#### WHAT THE TASK REQUIRES
Repeat the lines below exactly as they appear, but leave out the images.
>>>
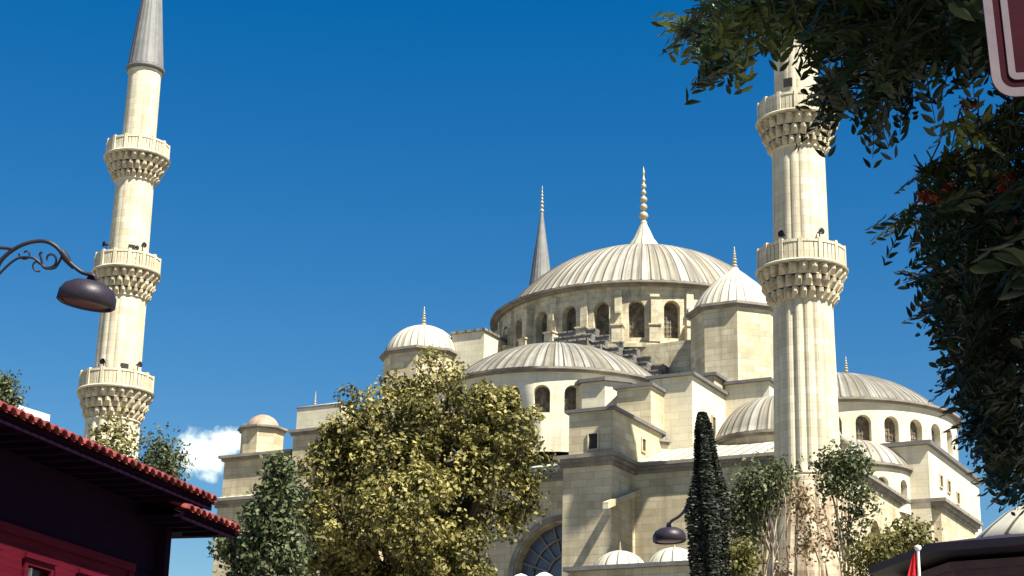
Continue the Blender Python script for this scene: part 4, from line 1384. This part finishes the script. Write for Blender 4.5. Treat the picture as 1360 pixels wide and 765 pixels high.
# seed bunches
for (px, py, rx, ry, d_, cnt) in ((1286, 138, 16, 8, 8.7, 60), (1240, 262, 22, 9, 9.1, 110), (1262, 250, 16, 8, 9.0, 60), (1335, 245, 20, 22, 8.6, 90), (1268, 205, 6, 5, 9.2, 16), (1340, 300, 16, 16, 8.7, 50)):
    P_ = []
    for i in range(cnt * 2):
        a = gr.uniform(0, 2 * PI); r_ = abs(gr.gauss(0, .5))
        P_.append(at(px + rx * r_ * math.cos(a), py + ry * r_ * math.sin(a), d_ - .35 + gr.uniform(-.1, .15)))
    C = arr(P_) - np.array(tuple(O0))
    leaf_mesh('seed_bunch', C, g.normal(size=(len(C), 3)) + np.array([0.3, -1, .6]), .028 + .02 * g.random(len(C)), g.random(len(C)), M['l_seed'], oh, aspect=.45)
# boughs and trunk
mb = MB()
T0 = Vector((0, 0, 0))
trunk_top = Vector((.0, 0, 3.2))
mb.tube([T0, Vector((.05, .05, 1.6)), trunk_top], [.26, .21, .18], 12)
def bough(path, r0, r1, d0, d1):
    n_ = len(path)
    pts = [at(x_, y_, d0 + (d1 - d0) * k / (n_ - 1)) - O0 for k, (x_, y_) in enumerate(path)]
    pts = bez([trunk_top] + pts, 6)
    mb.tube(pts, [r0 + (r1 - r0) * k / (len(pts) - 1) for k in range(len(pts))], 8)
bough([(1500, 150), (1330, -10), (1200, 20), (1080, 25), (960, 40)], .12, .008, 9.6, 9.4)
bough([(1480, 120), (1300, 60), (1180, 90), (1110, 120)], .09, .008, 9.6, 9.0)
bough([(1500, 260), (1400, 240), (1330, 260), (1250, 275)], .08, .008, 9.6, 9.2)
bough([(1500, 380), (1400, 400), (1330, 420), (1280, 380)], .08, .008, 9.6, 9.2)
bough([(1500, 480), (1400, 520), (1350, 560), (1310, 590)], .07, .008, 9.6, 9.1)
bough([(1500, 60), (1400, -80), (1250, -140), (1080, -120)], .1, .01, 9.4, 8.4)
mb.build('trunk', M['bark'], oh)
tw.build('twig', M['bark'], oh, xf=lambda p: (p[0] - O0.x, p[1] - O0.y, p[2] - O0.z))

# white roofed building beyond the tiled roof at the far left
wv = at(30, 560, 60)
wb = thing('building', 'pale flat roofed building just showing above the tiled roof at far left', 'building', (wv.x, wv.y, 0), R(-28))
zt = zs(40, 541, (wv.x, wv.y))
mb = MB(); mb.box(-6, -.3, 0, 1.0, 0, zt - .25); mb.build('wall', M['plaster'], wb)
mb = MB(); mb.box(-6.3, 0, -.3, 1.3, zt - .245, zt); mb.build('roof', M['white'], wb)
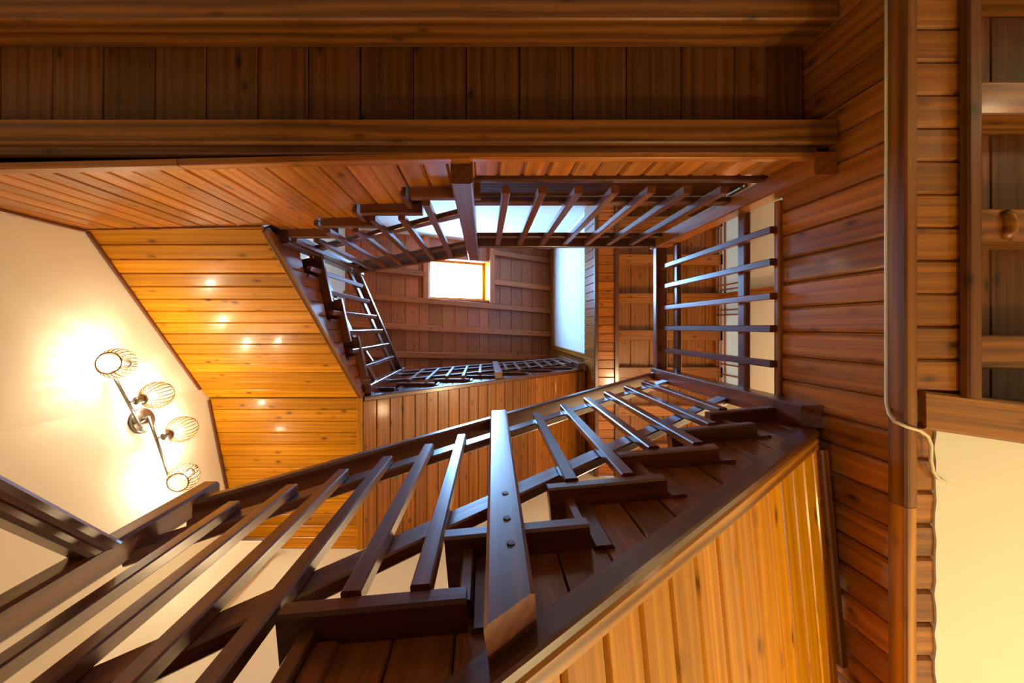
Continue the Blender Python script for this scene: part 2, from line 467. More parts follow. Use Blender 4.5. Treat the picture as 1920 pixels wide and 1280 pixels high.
<<<
#### REPLY TO THE TASK
Continue the Blender Python script for this scene: part 4, from line 1384. This part finishes the script. Write for Blender 4.5. Treat the picture as 1360 pixels wide and 765 pixels high.
# seed bunches
for (px, py, rx, ry, d_, cnt) in ((1286, 138, 16, 8, 8.7, 60), (1240, 262, 22, 9, 9.1, 110), (1262, 250, 16, 8, 9.0, 60), (1335, 245, 20, 22, 8.6, 90), (1268, 205, 6, 5, 9.2, 16), (1340, 300, 16, 16, 8.7, 50)):
    P_ = []
    for i in range(cnt * 2):
        a = gr.uniform(0, 2 * PI); r_ = abs(gr.gauss(0, .5))
        P_.append(at(px + rx * r_ * math.cos(a), py + ry * r_ * math.sin(a), d_ - .35 + gr.uniform(-.1, .15)))
    C = arr(P_) - np.array(tuple(O0))
    leaf_mesh('seed_bunch', C, g.normal(size=(len(C), 3)) + np.array([0.3, -1, .6]), .028 + .02 * g.random(len(C)), g.random(len(C)), M['l_seed'], oh, aspect=.45)
# boughs and trunk
mb = MB()
T0 = Vector((0, 0, 0))
trunk_top = Vector((.0, 0, 3.2))
mb.tube([T0, Vector((.05, .05, 1.6)), trunk_top], [.26, .21, .18], 12)
def bough(path, r0, r1, d0, d1):
    n_ = len(path)
    pts = [at(x_, y_, d0 + (d1 - d0) * k / (n_ - 1)) - O0 for k, (x_, y_) in enumerate(path)]
    pts = bez([trunk_top] + pts, 6)
    mb.tube(pts, [r0 + (r1 - r0) * k / (len(pts) - 1) for k in range(len(pts))], 8)
bough([(1500, 150), (1330, -10), (1200, 20), (1080, 25), (960, 40)], .12, .008, 9.6, 9.4)
bough([(1480, 120), (1300, 60), (1180, 90), (1110, 120)], .09, .008, 9.6, 9.0)
bough([(1500, 260), (1400, 240), (1330, 260), (1250, 275)], .08, .008, 9.6, 9.2)
bough([(1500, 380), (1400, 400), (1330, 420), (1280, 380)], .08, .008, 9.6, 9.2)
bough([(1500, 480), (1400, 520), (1350, 560), (1310, 590)], .07, .008, 9.6, 9.1)
bough([(1500, 60), (1400, -80), (1250, -140), (1080, -120)], .1, .01, 9.4, 8.4)
mb.build('trunk', M['bark'], oh)
tw.build('twig', M['bark'], oh, xf=lambda p: (p[0] - O0.x, p[1] - O0.y, p[2] - O0.z))

# white roofed building beyond the tiled roof at the far left
wv = at(30, 560, 60)
wb = thing('building', 'pale flat roofed building just showing above the tiled roof at far left', 'building', (wv.x, wv.y, 0), R(-28))
zt = zs(40, 541, (wv.x, wv.y))
mb = MB(); mb.box(-6, -.3, 0, 1.0, 0, zt - .25); mb.build('wall', M['plaster'], wb)
mb = MB(); mb.box(-6.3, 0, -.3, 1.3, zt - .245, zt); mb.build('roof', M['white'], wb)
Continue the Blender Python script for this scene: part 2, from line 467. More parts follow. Use Blender 4.5. Treat the picture as 1920 pixels wide and 1280 pixels high.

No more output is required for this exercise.